The commentary in the Saudi-owned daily said that the fighting was nothing more than a power struggle, whether it is carried under the name of unpaid salaries, Israel, or the "new democracy."
It complained that the Palestinians were fighting over an impoverished, troubled, and weak government, blaming Hamas because it is a government that was elected legitimately, yet refuses to be clear and honest with its people over two main issues.
These issues, the paper said, are its administrative commitments on the domestic front and its political "games" regarding the Palestinian Authority's peace agreements signed with Israel.
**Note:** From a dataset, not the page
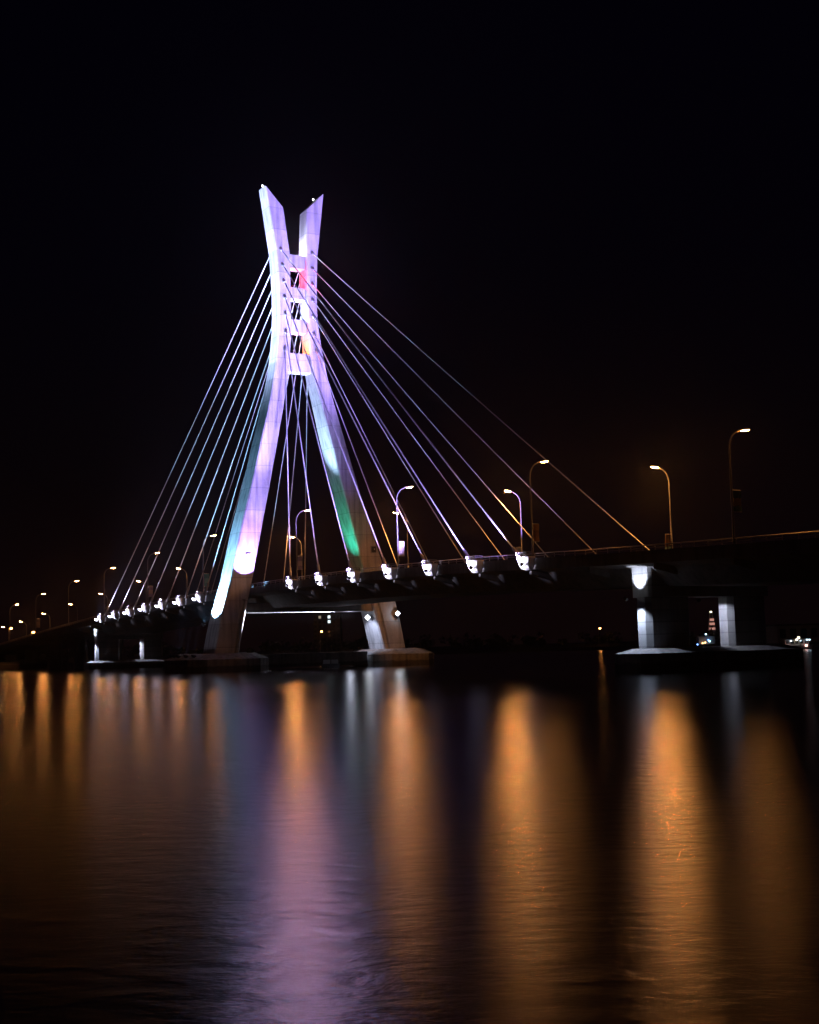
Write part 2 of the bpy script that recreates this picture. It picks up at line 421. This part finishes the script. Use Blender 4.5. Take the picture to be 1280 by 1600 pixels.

The opinion piece in the paper, distributed in many Arab capitals, also blamed Fatah because it refuses to accept its defeat in the Palestinian elections and "conspires as it exploits the crises and seeks a coup d'état to return to a power it lost because of its mismanagement and corruption of senior officials."
The Palestinians and the Arabs, it argued, are being held hostage to a struggle between an organization that seeks power but rejects its commitments and an opposition that seeks power by instigating battles.
It said that a national unity government initially seemed to be an acceptable solution, but even such a plan will not hold. "It seems [more] confrontations are imminent," it predicted.